WYNTON KELLYはハード・バップ期にリーダーとしてよりサイドマンとして圧倒的に存在感を示していました。KELLYのおかげで名盤になったものも多数あります。今回は好録音でKELLYの魅力を十二分に引き出したCOLUMBIAレーベルを取上げます。

 

MODERN JAZZ PERSPECTIVE / JAZZ LAB QUINTET WITH JACKIE PARIS (COLUMBIA CL 1058 )

 

DONALD BYRDとGIGI GRYCEによるJAZZ LAB、全6作の最終作。
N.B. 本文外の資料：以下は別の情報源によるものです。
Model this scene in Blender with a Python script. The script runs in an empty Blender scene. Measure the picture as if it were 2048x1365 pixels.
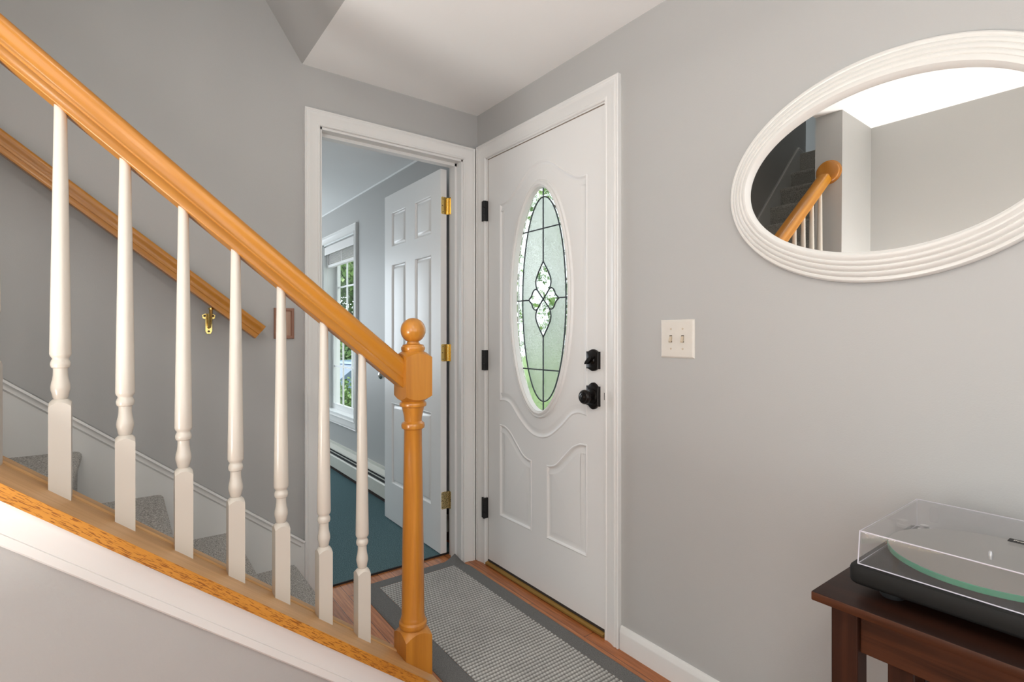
import bpy, bmesh, math, random
from math import sin, cos, pi, radians, sqrt
from mathutils import Vector, Matrix
from mathutils.geometry import tessellate_polygon

random.seed(7)
scene = bpy.context.scene
COL = scene.collection

# ------------------------------------------------------------------ camera
cam_data = bpy.data.cameras.new('camera')
cam_data.sensor_width = 36.0
cam_data.lens = 1046.0 / 2048.0 * 36.0
cam_data.shift_y = -11.5 / 2048.0
cam_data.clip_start = 0.03
cam = bpy.data.objects.new('camera', cam_data)
COL.objects.link(cam)
A = radians(36.75)
fwd = Vector((-cos(A), sin(A), 0))
cam.location = (2.297, -1.489, 1.162)
cam.rotation_euler = fwd.to_track_quat('-Z', 'Y').to_euler()
scene.camera = cam

# ------------------------------------------------------------------ colour management
vs = scene.view_settings
vs.view_transform = 'Standard'
vs.look = 'None'
vs.gamma = 1.0
vs.use_curve_mapping = False
vs.exposure = -0.07
try:
    scene.display_settings.display_device = 'sRGB'
except Exception:
    pass

# ------------------------------------------------------------------ world + sun
world = bpy.data.worlds.new('sky')
scene.world = world
world.use_nodes = True
wn = world.node_tree
wn.nodes.clear()
wo = wn.nodes.new('ShaderNodeOutputWorld')
wb = wn.nodes.new('ShaderNodeBackground')
wb.inputs['Color'].default_value = (0.88, 0.96, 1.0, 1)
wb.inputs['Strength'].default_value = 2.2
wn.links.new(wb.outputs[0], wo.inputs[0])

sun_d = bpy.data.lights.new('sun', 'SUN')
sun_d.energy = 3.0
sun_d.angle = radians(3)
sun_d.color = (1.0, 0.95, 0.85)
sun = bpy.data.objects.new('sun', sun_d)
COL.objects.link(sun)
sun.rotation_euler = (radians(38), radians(-24), 0)     # high, from over the roof behind the camera


def area(name, loc, rot, sx, sy, power, color):
    d = bpy.data.lights.new(name, 'AREA')
    d.shape = 'RECTANGLE'
    d.size, d.size_y = sx, sy
    d.energy = power
    d.color = color
    o = bpy.data.objects.new(name, d)
    COL.objects.link(o)
    o.location = loc
    o.rotation_euler = rot
    return o


# daylight area lights, each in a modelled opening; living and rear windows are added
area('added_living_window_light', (4.47, -1.35, 1.35), (0, radians(90), 0), 1.7, 2.1, 10, (0.95, 0.97, 1.0))  # unseen source, added to light the room from the right
area('added_rear_window_light', (3.0, -2.85, 1.45), (radians(90), 0, 0), 1.4, 1.3, 13.5, (1.0, 0.985, 0.975))  # unseen, added to brighten the front wall more than the knee wall
area('daylight_side_room_window', (-3.67, -1.35, 1.35), (0, radians(-90), 0), 1.5, 1.8, 42, (0.83, 0.92, 1.0))
area('daylight_landing_window', (-1.67, -4.70, 3.95), (0, radians(-90), 0), 1.1, 1.0, 7, (0.78, 0.89, 1.0))

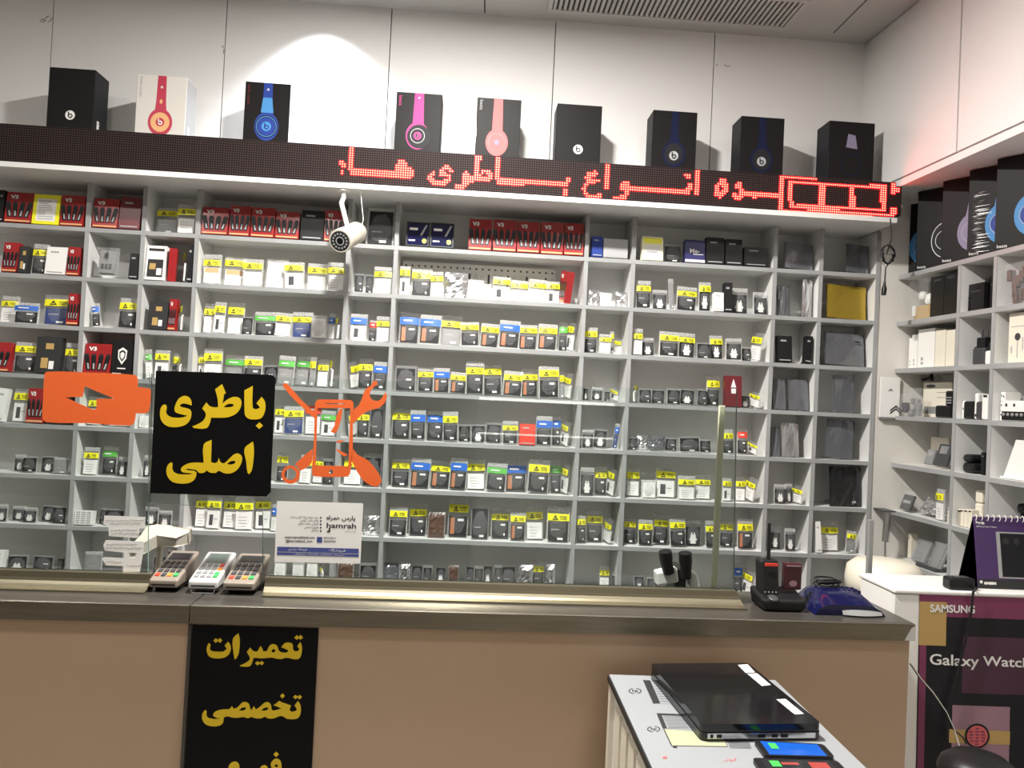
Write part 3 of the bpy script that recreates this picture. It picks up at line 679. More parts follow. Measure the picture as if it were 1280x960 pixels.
def scr_mesh(c, edge, seed, deep=.008):   # a screen panel wrapped in a bag: slightly buckled, with folded edges
    rnd = random.Random(seed); m = MB(); nx, nz = 8, 6; vs = []
    for j in range(nz + 1):
        for i in range(nx + 1):
            u, v = i / nx - .5, j / nz; vs.append((u + (rnd.uniform(-.012, .008) if i in (0, nx) else 0), -deep - .0035 * math.sin(u * 7 + seed) * (v) + rnd.uniform(-.0006, .0006), v + (rnd.uniform(-.012, .008) if j == nz else 0)))
    m.add(vs, [(j * (nx + 1) + i, j * (nx + 1) + i + 1, (j + 1) * (nx + 1) + i + 1, (j + 1) * (nx + 1) + i) for j in range(nz) for i in range(nx)], 0, False)
    m.quad((.5, 0, 0), (-.5, 0, 0), (-.5, 0, 1), (.5, 0, 1), 0)
    m.quad((-.5, -deep, 0), (-.5, -deep, 1), (-.5, 0, 1), (-.5, 0, 0), 0); m.quad((.5, 0, 0), (.5, 0, 1), (.5, -deep, 1), (.5, -deep, 0), 1); m.quad((-.5, 0, 1), (-.5, -deep, 1), (.5, -deep, 1), (.5, 0, 1), 1)
    return m.mesh('screen_bag', [c, edge])
SCR = {'P': [scr_mesh('anti', 'antid', 1), scr_mesh('anti', 'silver', 2)], 'Ps': [scr_mesh('silver', 'silver', 3)], 'Go': [scr_mesh('goldf', 'goldf', 4)], 'Pl': [scr_mesh('lcdd', 'anti', 5, .012)]}
def mouse():
    m = MB(); m.rbox(-.34, .34, -.05, -.012, .08, .92, .03, 0, 4); m.box(-.01, .01, -.0515, -.0495, .5, .9, 1); m.rbox(-.05, .05, -.058, -.048, .62, .8, .004, 1)
    for k in range(3): m.rbox(-.2 + k * .16, -.1 + k * .16, -.053, -.049, .25, .42, .003, 1)
    return m
SEAMF = MB(); SEAMF.quad((-.49, -.0062, .85), (.49, -.0062, .85), (.49, -.0048, 1), (-.49, -.0048, 1)); 
for s_ in (-1, 1): SEAMF.add([(s_ * .5, -.0035, .0), (s_ * .445, -.0085, .02), (s_ * .445, -.0085, .85), (s_ * .49, -.005, .85)], [(0, 1, 2, 3)])  # pale side strips paint in the highlights along the film edges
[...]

編曲重視の作品が多かった反省か、これはインプロビゼーションにも重きを置いています。それと驚くのはJAKIE PARISが参加していること。冒頭いきなりJAKIE PARISのスキャットが聴こえてきた時は「レコードが違う?」と本気で思いました。JAZZ LABのLABはLABORATORY(研究室、実験室)の略で仰々しい名前の割には、編曲重視であまり新しい試みは少なかったように思います。中では、これがバラエティに富んでいて一番面白いかもしれません。KELLYは、このアルバムにのみ参加、リズム・セクションの一員として手堅く役目を果たしています。B級名盤。

 

 

SOMEDAY MY PRINCE WILL COME / MILES DAVIS (COLUMBIA CL 1956)

 

MILESのアルバムの中では決してエポック・メイキングな作品では、ありませんが愛聴盤にされている方も多いのではないでしょうか。

 

あまりに有名なアルバムなので、多言は不要だと思いますが、タイトル曲のハイライトはMILESの華麗なミュート・プレイをも凌ぎ、何と言ってもMOBLEYの後を受けたKELLYの嬉しくて嬉しくて、どうしようもないようなウキウキ感、高揚感いっぱいのピアノ・ソロとマイルスを挟んだ後の豪快なCOLTRANEのソロに尽きます。数々の名盤の誕生に寄与したKELLY、中でも、このアルバムでの貢献度はピカイチ

 

 

MILES DAVIS IN PERSON FRIDAY & SATURDAY NIGHTS ( COLUMBIA CL 1694 ~1695)

 

ハード・バップとモードの狭間に位置し、MILES以外のメンバーは明らかにハード・バップよりの人選。MILESの代表作に選ばれることはなくても、KELLYの活躍が華々しい作品として高名です。KELLYのロング・ソロが随所で聴けますが、聴きものは何と言っても「SO WHAT」。このモードの申し子のような曲、MOBLEYとKELLYは悪戦苦闘しながら、いつもと全く違うソロで熱演しています。以前にも記しましたが2枚組でなく「SO WHAT」を含む1枚にまとめていたら、人気アルバムの仲間入りをしていたでしょう。あまり評価されることがないJIMMY COBBですが、狭いナイトクラブには最適なドラマーだと思います。